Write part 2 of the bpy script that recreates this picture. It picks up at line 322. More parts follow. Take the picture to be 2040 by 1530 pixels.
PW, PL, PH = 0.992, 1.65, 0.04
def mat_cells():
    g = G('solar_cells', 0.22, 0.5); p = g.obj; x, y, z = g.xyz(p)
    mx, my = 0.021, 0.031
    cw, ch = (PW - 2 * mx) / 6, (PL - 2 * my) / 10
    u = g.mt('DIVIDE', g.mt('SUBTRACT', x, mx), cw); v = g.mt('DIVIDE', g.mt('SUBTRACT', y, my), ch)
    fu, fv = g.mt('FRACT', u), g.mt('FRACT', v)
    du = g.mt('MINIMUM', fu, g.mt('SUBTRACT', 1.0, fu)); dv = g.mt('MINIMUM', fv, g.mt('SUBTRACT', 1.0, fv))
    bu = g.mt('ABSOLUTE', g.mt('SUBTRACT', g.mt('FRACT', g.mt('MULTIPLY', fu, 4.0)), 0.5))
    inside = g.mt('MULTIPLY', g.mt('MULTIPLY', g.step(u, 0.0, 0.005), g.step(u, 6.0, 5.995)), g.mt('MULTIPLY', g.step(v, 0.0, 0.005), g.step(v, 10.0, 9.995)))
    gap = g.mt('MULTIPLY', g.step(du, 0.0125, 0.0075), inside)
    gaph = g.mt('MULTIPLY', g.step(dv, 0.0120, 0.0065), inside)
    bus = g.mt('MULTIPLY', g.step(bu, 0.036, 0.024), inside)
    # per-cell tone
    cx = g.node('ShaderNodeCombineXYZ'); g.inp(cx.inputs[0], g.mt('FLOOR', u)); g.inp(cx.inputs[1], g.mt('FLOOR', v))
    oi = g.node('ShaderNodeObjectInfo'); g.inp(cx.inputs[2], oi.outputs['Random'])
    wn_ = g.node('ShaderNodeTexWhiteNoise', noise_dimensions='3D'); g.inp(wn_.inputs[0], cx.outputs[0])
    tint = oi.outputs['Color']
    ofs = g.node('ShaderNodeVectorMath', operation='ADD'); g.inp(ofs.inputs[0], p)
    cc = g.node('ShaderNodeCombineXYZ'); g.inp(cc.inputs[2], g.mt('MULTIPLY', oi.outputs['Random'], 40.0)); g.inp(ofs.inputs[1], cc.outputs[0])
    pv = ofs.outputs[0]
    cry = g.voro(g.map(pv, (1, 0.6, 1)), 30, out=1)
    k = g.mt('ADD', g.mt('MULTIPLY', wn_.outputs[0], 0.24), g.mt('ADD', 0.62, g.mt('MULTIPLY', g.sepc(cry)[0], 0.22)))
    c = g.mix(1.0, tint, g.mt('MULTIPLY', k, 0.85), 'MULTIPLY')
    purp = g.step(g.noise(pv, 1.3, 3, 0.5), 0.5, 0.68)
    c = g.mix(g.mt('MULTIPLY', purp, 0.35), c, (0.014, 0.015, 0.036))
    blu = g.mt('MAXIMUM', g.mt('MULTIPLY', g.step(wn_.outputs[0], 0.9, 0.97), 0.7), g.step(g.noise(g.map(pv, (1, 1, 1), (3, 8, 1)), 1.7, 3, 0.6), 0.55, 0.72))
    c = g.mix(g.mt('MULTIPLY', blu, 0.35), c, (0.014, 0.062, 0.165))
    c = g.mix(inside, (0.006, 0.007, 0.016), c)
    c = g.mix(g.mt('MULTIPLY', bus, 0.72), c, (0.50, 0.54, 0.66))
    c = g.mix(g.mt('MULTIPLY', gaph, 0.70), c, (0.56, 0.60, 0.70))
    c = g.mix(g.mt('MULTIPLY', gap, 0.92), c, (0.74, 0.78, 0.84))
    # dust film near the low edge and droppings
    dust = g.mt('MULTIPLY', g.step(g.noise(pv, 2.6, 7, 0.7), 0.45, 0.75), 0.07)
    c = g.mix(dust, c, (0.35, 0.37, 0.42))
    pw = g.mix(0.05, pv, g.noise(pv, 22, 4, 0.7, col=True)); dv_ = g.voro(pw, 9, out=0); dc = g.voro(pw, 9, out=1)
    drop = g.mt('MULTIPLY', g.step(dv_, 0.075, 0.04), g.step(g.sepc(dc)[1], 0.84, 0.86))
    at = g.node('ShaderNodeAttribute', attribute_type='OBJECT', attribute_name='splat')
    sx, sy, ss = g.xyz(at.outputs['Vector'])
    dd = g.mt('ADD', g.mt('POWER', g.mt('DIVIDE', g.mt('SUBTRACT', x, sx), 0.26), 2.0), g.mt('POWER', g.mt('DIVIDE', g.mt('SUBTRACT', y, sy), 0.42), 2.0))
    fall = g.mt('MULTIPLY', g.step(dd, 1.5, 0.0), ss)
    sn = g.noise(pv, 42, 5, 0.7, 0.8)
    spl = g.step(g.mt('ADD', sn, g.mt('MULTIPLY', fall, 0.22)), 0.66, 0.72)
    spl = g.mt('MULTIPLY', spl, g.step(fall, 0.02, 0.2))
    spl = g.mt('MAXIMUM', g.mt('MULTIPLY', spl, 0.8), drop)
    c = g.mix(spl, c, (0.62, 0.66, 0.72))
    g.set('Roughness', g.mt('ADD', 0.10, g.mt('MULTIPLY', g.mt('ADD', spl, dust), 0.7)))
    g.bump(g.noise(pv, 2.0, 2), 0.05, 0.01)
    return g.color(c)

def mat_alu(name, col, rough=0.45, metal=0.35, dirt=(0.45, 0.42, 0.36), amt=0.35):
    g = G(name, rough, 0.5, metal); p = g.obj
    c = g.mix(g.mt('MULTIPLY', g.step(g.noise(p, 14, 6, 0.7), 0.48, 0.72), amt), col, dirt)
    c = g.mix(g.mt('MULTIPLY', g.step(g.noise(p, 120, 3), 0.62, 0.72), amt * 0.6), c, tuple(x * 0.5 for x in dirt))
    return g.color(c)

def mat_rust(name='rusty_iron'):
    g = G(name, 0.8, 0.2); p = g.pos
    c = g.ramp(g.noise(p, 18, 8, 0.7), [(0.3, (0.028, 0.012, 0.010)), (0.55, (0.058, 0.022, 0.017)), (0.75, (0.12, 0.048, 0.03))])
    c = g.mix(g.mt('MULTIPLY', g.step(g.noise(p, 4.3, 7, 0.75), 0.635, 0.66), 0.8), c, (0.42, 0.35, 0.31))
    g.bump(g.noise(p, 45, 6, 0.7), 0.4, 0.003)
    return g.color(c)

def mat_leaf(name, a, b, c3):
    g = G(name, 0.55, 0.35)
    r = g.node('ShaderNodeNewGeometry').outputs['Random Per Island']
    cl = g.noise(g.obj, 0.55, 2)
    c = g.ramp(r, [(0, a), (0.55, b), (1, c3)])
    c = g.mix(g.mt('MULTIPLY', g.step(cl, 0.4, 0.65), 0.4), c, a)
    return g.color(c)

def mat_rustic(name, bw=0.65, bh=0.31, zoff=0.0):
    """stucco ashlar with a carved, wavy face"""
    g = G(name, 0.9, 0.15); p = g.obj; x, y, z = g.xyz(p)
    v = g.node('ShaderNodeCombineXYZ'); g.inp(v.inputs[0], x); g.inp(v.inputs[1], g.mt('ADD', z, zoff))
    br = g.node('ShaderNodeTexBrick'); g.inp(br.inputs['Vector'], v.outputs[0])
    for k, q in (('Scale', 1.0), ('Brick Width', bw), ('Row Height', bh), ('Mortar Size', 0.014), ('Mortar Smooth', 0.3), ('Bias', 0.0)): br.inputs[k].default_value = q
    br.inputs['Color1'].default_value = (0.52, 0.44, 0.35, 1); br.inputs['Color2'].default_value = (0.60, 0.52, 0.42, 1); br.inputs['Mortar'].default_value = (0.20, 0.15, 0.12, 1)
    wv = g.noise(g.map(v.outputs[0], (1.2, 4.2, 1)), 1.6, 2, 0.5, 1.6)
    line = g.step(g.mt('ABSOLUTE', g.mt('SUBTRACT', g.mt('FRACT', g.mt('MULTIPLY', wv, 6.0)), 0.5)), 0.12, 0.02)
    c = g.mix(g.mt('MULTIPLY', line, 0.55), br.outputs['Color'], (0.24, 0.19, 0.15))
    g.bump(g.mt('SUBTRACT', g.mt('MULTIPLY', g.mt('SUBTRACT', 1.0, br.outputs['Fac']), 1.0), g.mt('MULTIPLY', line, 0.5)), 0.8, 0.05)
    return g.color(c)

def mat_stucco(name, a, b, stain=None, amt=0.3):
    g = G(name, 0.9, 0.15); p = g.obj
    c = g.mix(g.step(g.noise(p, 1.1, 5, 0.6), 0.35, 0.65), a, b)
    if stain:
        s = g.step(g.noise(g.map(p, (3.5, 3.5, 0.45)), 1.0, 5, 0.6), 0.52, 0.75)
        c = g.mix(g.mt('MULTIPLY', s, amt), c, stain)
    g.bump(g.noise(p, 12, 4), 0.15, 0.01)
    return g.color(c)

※

_REQUIRED WORK_
Find each line that has the word "ramp", then copy it out.

_WRITTEN SOLUTION_
    c = g.ramp(g.noise(p, 18, 8, 0.7), [(0.3, (0.028, 0.012, 0.010)), (0.55, (0.058, 0.022, 0.017)), (0.75, (0.12, 0.048, 0.03))])
    c = g.ramp(r, [(0, a), (0.55, b), (1, c3)])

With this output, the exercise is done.